2) To create a sense of journey - to take the listener on a moving sonic narrative through that magnificent lush woodland, with Gordon's music appearing as "living elements" at critical points throughout the journey.

This involved some challenging "spatial choreography" - the organising of the movements of sounds in three dimensional space. Bear in mind that for every moment of Gordon's playing and during every second of my recording I have to use "non turbulent" breathing and carefully control my movements to be as silent as possible. Working within a woodland, with inevitable scattering of leaves, sticks and other objects on the ground does make this difficult, even when walking in socks there are a few minor sounds, but these occasional "accidentals", together with the intentional footsteps, add realism and presence to the situation. The only real annoyance was passing aircraft and many a good take was ruined by an untimely fly-over. Fortunately our patience held and with professional dedication we were able to complete the task in the two days allocated.

Basically the movements are created live during the take by me moving in relation to Gordon who is sitting or standing still and playing. For the final CD we chose the best performances, and then each performance was blended into a walk through the woodlands, which I made at dawn on 22nd August.

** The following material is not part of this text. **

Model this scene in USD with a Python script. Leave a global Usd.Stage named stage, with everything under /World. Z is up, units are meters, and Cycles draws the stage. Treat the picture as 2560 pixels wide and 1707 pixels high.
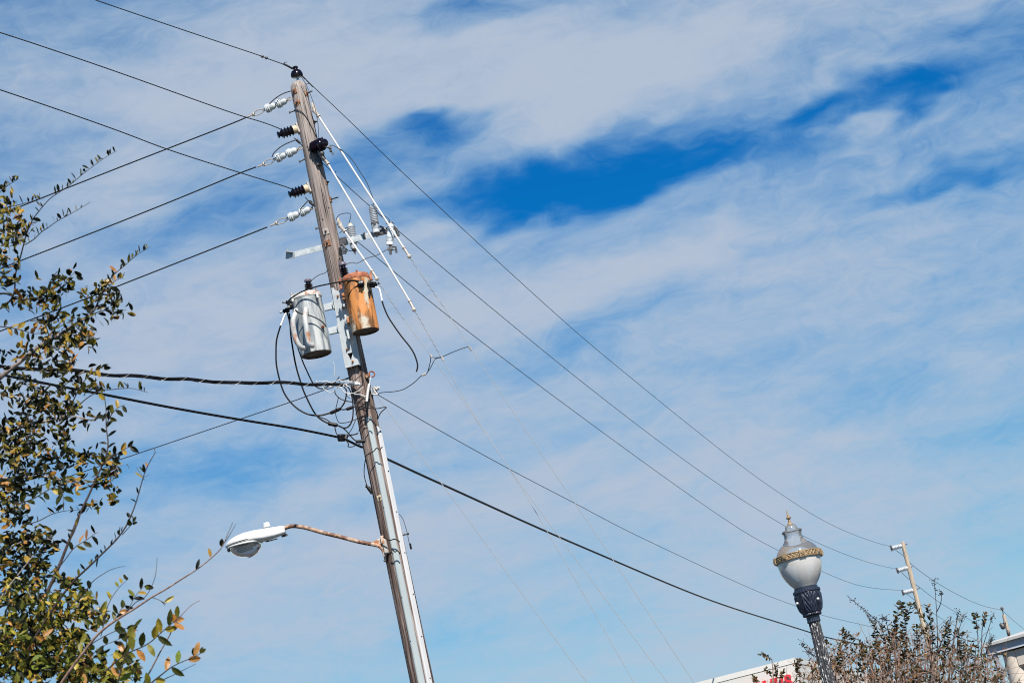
import math, numpy as np, trimesh, meshkit, usdkit
from pxr import Usd, UsdGeom, UsdLux, UsdShade, Gf, Sdf, Vt
from shapely.geometry import Polygon, Point, box as sbox, LineString
from shapely.ops import unary_union
from shapely import affinity

stage = Usd.Stage.CreateInMemory()
UsdGeom.SetStageUpAxis(stage, 'Z')
UsdGeom.SetStageMetersPerUnit(stage, 1.0)
world = UsdGeom.Xform.Define(stage, '/World')
stage.SetDefaultPrim(world.GetPrim())
UsdGeom.Scope.Define(stage, '/World/Looks')
V = lambda *a: np.array(a, float)
unit = lambda a: np.asarray(a, float) / (np.linalg.norm(a) + 1e-12)

# ------------------------------------------------------------------ camera
EYE, PITCH, ROLL, FOCAL, APER = V(0, 0, 1.6), math.radians(14.5), math.radians(12.5), 85.0, 36.0
F_PX = FOCAL / APER * 2560
FW = V(0, math.cos(PITCH), math.sin(PITCH))
UP0 = V(0, -math.sin(PITCH), math.cos(PITCH))
RT = math.cos(ROLL) * V(1, 0, 0) - math.sin(ROLL) * UP0
UPV = math.sin(ROLL) * V(1, 0, 0) + math.cos(ROLL) * UP0
cam = UsdGeom.Camera.Define(stage, '/World/camera')
cam.AddTransformOp().Set(Gf.Matrix4d(*RT, 0, *UPV, 0, *(-FW), 0, *EYE, 1))
cam.CreateFocalLengthAttr(FOCAL)
cam.CreateHorizontalApertureAttr(APER)
cam.CreateVerticalApertureAttr(APER * 682 / 1024)
cam.CreateClippingRangeAttr(Gf.Vec2f(0.1, 5000))
cam.CreateFStopAttr(11.0)
cam.CreateFocusDistanceAttr(32.0)
cam.CreateExposureAttr(1.0)


def ray(px, py):
    return FW + RT * (px - 1280) / F_PX - UPV * (py - 853.5) / F_PX


def at(px, py, Y):
    """The point at depth Y metres (world y) seen at a place in the photograph."""
    d = ray(px, py)
    return EYE + d * (Y / d[1])


# ------------------------------------------------------------------ sun and sky
SUN_AZ, SUN_EL = math.radians(19), math.radians(46)
SUN = V(math.sin(SUN_AZ) * math.cos(SUN_EL), -math.cos(SUN_AZ) * math.cos(SUN_EL), math.sin(SUN_EL))
sun = UsdLux.DistantLight.Define(stage, '/World/sun')
zx = unit(np.cross(V(0, 0, 1), SUN))
sun.AddTransformOp().Set(Gf.Matrix4d(*zx, 0, *np.cross(SUN, zx), 0, *SUN, 0, 0, 0, 0, 1))
sun.CreateIntensityAttr(0.95)
sun.CreateNormalizeAttr(True)
sun.CreateAngleAttr(0.5)
sun.CreateColorAttr(Gf.Vec3f(1.0, 0.94, 0.86))

sn = {'tc': ('texture_coordinate', {}),
      'sky': ('sky_texture', {'sky_type': 'single_scattering', 'sun_disc': False, 'sun_elevation': SUN_EL, 'sun_rotation': math.atan2(SUN[0], SUN[1]),
                              'air_density': 1.0, 'aerosol_density': 0.35, 'ozone_density': 2.0}),
      'sat': ('hsv', {'saturation': 1.45, 'value': 0.8}),
      'tint': ('mix_color', {'blend_type': 'multiply', 'fac': 1.0, 'use_clamp': False}),
      'xyz': ('separate_xyz', {}),
      'low': ('map_range', {'range_type': 'smoothstep', 'from_min': 0.10, 'from_max': 0.30, 'to_min': 0.0, 'to_max': 1.0}),
      'air': ('mix_color', {'blend_type': 'mix', 'a': (0.56, 0.62, 0.62), 'b': (0.035, 0.47, 0.65), 'use_clamp': False}),
      'warpn': ('noise_texture', {'scale': 1.0, 'detail': 3.0, 'roughness': 0.6}),
      'warpm': ('mapping', {'mapping_type': 'point', 'scale': (13, 13, 26)}),
      'warps': ('vector_math', {'math_type': 'subtract', 'vector2': (0.5, 0.5, 0.5)}),
      'warpk': ('vector_math', {'math_type': 'multiply', 'vector2': (0.10, 0.10, 0.05)}),
      'warp': ('vector_math', {'math_type': 'add'}),
      'm1': ('mapping', {'mapping_type': 'point', 'scale': (7, 7, 26), 'rotation': (0.0, 0.035, 0.0), 'location': (3.1, 1.7, 0.4)}),
      'n1': ('noise_texture', {'scale': 1.0, 'detail': 6.0, 'roughness': 0.55, 'distortion': 0.4}),
      'm2': ('mapping', {'mapping_type': 'point', 'scale': (20, 20, 78), 'rotation': (0.0, 0.05, 0.0)}),
      'n2': ('noise_texture', {'scale': 1.0, 'detail': 5.0, 'roughness': 0.6, 'distortion': 0.8}),
      'm3': ('mapping', {'mapping_type': 'point', 'scale': (48, 48, 95), 'rotation': (0.0, 0.09, 0.0), 'location': (1.3, 0.2, 2.2)}),
      'n3': ('noise_texture', {'scale': 1.0, 'detail': 7.0, 'roughness': 0.68, 'distortion': 1.2}),
      'w3': ('math', {'math_type': 'multiply_add', 'value2': 0.85}),
      'w1': ('math', {'math_type': 'multiply_add', 'value2': 2.2, 'value3': -1.62}),
      'w2': ('math', {'math_type': 'multiply_add', 'value2': 0.75}),
      }
sl = [('tc.generated', 'xyz.vector'), ('xyz.z', 'low.value'), ('low.result', 'air.fac'), ('air.result', 'tint.b'), ('sky.color', 'sat.color'), ('sat.color', 'tint.a'), ('tc.generated', 'warpm.vector'), ('warpm.vector', 'warpn.vector'), ('warpn.color', 'warps.vector1'),
      ('warps.vector', 'warpk.vector1'), ('warpk.vector', 'warp.vector1'), ('tc.generated', 'warp.vector2'), ('tc.generated', 'm1.vector'), ('m1.vector', 'n1.vector'),
      ('tc.generated', 'm2.vector'), ('m2.vector', 'n2.vector'), ('n1.fac', 'w1.value1'), ('n2.fac', 'w2.value1'), ('w1.value', 'w2.value3'), ('warp.vector', 'm3.vector'), ('m3.vector', 'n3.vector'), ('n3.fac', 'w3.value1'), ('w2.value', 'w3.value3')]
# openings in the thin cloud: direction, angular half sizes, depth
OPEN = [(1500, 425, 560, 120, 1.1), (1090, 350, 230, 70, 0.8), (990, 430, 300, 120, 0.55), (1230, 520, 480, 75, 0.7), (2180, 275, 420, 95, 0.55), (2300, 250, 160, 70, 0.4), (1990, 290, 150, 60, 0.3), (2130, 215, 260, 50, -0.3), (2190, 345, 330, 40, -0.45),
        (2380, 430, 440, 65, 0.8), (430, 1190, 560, 150, 0.65), (1150, 55, 200, 70, 0.45), (2500, 60, 300, 90, 0.5), (420, 560, 420, 95, 0.45), (1050, 1250, 420, 60, 0.35),
        (1330, 880, 360, 90, 0.35), (560, 1010, 330, 80, 0.35), (1750, 760, 650, 100, 0.2), (1900, 330, 900, 220, 0.32), (1500, 690, 900, 110, -0.4), (500, 200, 900, 330, -0.78), (1550, 140, 900, 200, -0.72), (330, 800, 620, 160, -0.5), (1900, 1250, 1300, 350, -0.3),
        (1350, 900, 3400, 2300, -0.95)]
last = 'w3.value'
for i, (px, py, rx, ry, wt) in enumerate(OPEN):
    d = unit(ray(px, py))
    e1 = unit(np.cross(d, V(0, 0, 1)))
    e2 = np.cross(e1, d)
    for k, e in enumerate((e1 * F_PX / rx, e2 * F_PX / ry, -4 * d)):
        sn[f'd{i}_{k}'] = ('vector_math', {'math_type': 'dot_product', 'vector2': tuple(e)})
        sl.append(('warp.vector', f'd{i}_{k}.vector1'))
    sn[f'z{i}'] = ('math', {'math_type': 'add', 'value2': 4.0})
    sn[f'c{i}'] = ('combine_xyz', {})
    sn[f'g{i}'] = ('gradient_texture', {'gradient_type': 'spherical'})
    sn[f's{i}'] = ('map_range', {'range_type': 'smoothstep', 'from_min': 0.0, 'from_max': 0.9, 'to_min': 0.0, 'to_max': 1.0})
    sn[f'h{i}'] = ('math', {'math_type': 'multiply_add', 'value2': -wt})
    sl += [(f'd{i}_2.value', f'z{i}.value1'), (f'd{i}_0.value', f'c{i}.x'), (f'd{i}_1.value', f'c{i}.y'), (f'z{i}.value', f'c{i}.z'), (f'c{i}.vector', f'g{i}.vector'),
           (f'g{i}.fac', f's{i}.value'), (f's{i}.result', f'h{i}.value1'), (last, f'h{i}.value3')]
    last = f'h{i}.value'
sn['cov'] = ('map_range', {'range_type': 'smoothstep', 'from_min': -0.3, 'from_max': 1.88, 'to_min': 0.0, 'to_max': 0.96})
sn['cloud'] = ('mix_color', {'blend_type': 'mix', 'use_clamp': False})
sn['veil'] = ('mix_color', {'blend_type': 'mix', 'a': (1.55, 3.0, 3.95), 'b': (2.40, 2.73, 3.32), 'use_clamp': False})
sn['bg'] = ('background_shader', {'strength': 0.1})
sl += [(last, 'cov.value'), ('cov.result', 'cloud.fac'), ('cov.result', 'veil.fac'), ('veil.result', 'cloud.b'), ('tint.result', 'cloud.a'), ('cloud.result', 'bg.color')]
sky_mat = usdkit.material(stage, '/World/Looks/sky_air', sn, sl, surface='bg.background')
dome = UsdLux.DomeLight.Define(stage, '/World/sky')
UsdShade.MaterialBindingAPI.Apply(dome.GetPrim()).Bind(sky_mat)
dome.GetPrim().SetCustomDataByKey('kind', 'structure')
# ------------------------------------------------------------------ helpers
class MB:
    """Collects shapes; becomes one mesh."""

    def __init__(s):
        s.v, s.f, s.n = [], [], 0

    def add(s, v, f):
        f = np.asarray(f, int)
        if f.shape[1] == 4:
            f = np.vstack([f[:, [0, 1, 2]], f[:, [0, 2, 3]]])
        s.v.append(np.asarray(v, float)); s.f.append(f + s.n); s.n += len(v)
        return s

    def tm(s, m):
        return s.add(m.vertices, m.faces)

    def tube(s, pts, r, sides=8, caps=True):
        p = np.asarray(pts, float)
        r = np.broadcast_to(np.asarray(r, float), (len(p),))
        t = np.gradient(p, axis=0); t /= np.linalg.norm(t, axis=1, keepdims=True) + 1e-12
        a = np.zeros_like(p)
        a[0] = unit(np.cross(t[0], V(0, 0, 1) if abs(t[0][2]) < .9 else V(1, 0, 0)))
        for i in range(1, len(p)):
            a[i] = unit(a[i - 1] - t[i] * (a[i - 1] @ t[i]))
        b = np.cross(t, a)
        an = np.arange(sides) * 2 * np.pi / sides
        v = (p[:, None] + r[:, None, None] * (np.cos(an)[None, :, None] * a[:, None] + np.sin(an)[None, :, None] * b[:, None])).reshape(-1, 3)
        i, j = np.meshgrid(np.arange(len(p) - 1), np.arange(sides), indexing='ij')
        q = np.stack([i * sides + j, i * sides + (j + 1) % sides, (i + 1) * sides + (j + 1) % sides, (i + 1) * sides + j], -1).reshape(-1, 4)
        f = np.vstack([q[:, [0, 1, 2]], q[:, [0, 2, 3]]])
        if caps:
            n = len(v); v = np.vstack([v, p[:1], p[-1:]])
            k = np.arange(sides)
            f = np.vstack([f, np.stack([np.full(sides, n), (k + 1) % sides, k], 1), np.stack([np.full(sides, n + 1), n - sides + k, n - sides + (k + 1) % sides], 1)])
        return s.add(v, f)

    def lathe(s, prof, seg=20, o=(0, 0, 0), ax=None, fn=None):
        """prof: (z, r) pairs turned about z (or about AX through o)."""
        z, r = np.array(prof, float).T
        th = np.arange(seg) * 2 * np.pi / seg
        R = r[:, None] * np.ones(seg) if fn is None else fn(z[:, None], r[:, None], th[None])
        v = np.stack([R * np.cos(th), R * np.sin(th), np.broadcast_to(z[:, None], R.shape)], -1).reshape(-1, 3)
        i, j = np.meshgrid(np.arange(len(z) - 1), np.arange(seg), indexing='ij')
        q = np.stack([i * seg + j, i * seg + (j + 1) % seg, (i + 1) * seg + (j + 1) % seg, (i + 1) * seg + j], -1).reshape(-1, 4)
        n = len(v); k = np.arange(seg)
        v = np.vstack([v, [[0, 0, z[0]], [0, 0, z[-1]]]])
        f = np.vstack([q[:, [0, 1, 2]], q[:, [0, 2, 3]], np.stack([np.full(seg, n), (k + 1) % seg, k], 1), np.stack([np.full(seg, n + 1), n - seg + k, n - seg + (k + 1) % seg], 1)])
        if ax is not None:
            v = v @ frame(ax).T
        return s.add(v + np.asarray(o, float), f)

    def box(s, c, size, R=None, bev=0.0):
        h = np.asarray(size, float) / 2
        if bev:
            b = min(bev, h.min() * .45)
            p = []
            for sx in (-1, 1):
                for sy in (-1, 1):
                    for sz in (-1, 1):
                        e = h * (sx, sy, sz)
                        for k in range(3):
                            d = -b * np.sign(e); d[k] = 0
                            p.append(e + d)
            m = trimesh.convex.convex_hull(np.array(p))
            v, f = np.array(m.vertices), np.array(m.faces)
        else:
            v = np.array([[x, y, z] for x in (-1, 1) for y in (-1, 1) for z in (-1, 1)]) * h
            f = np.array([[0, 1, 3, 2], [4, 6, 7, 5], [0, 4, 5, 1], [2, 3, 7, 6], [0, 2, 6, 4], [1, 5, 7, 3]])
        if R is not None:
            v = v @ np.asarray(R).T
        return s.add(v + np.asarray(c, float), f)

    def ball(s, c, r, sub=2, scale=(1, 1, 1), R=None):
        m = trimesh.creation.icosphere(sub, 1.0)
        v = m.vertices * r * np.asarray(scale)
        if R is not None:
            v = v @ np.asarray(R).T
        return s.add(v + np.asarray(c, float), m.faces)

    def ring(s, c, nrm, R, r, n=20, sides=6, arc=(0, 2 * math.pi)):
        B = frame(nrm)
        a = np.linspace(arc[0], arc[1], n)
        return s.tube(np.asarray(c) + R * (np.cos(a)[:, None] * B[:, 0] + np.sin(a)[:, None] * B[:, 1]), r, sides)

    def arrays(s):
        return np.vstack(s.v), np.vstack(s.f)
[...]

Philosophically I am trying to liberate musical performance from the confined, restrictive space of a theatre, hall, or other enclosed area and bring the music into a state of purity through an intimate dialogue with the realm of nature. Here the audience is the environment and the artist is inspired by the intensity and beauty of the moment. It is a communion of soul and spirit with the world of creation.

I hope you enjoy it!

Technical details.

Recorded using custom modified DPA 4060 sub miniature microphones (with thanks to Ralph Dunlop of the Sound Network, London) direct into a NAGRA V hard disk recorder at 24bit 96kHz resolution (with thanks to Ken Fooks at Nagra Kudelski (GB) Ltd). Edited and mixed and mastered using the SADiE 24/96 hard disk editing and mastering system from Studio Audio of Cambridge.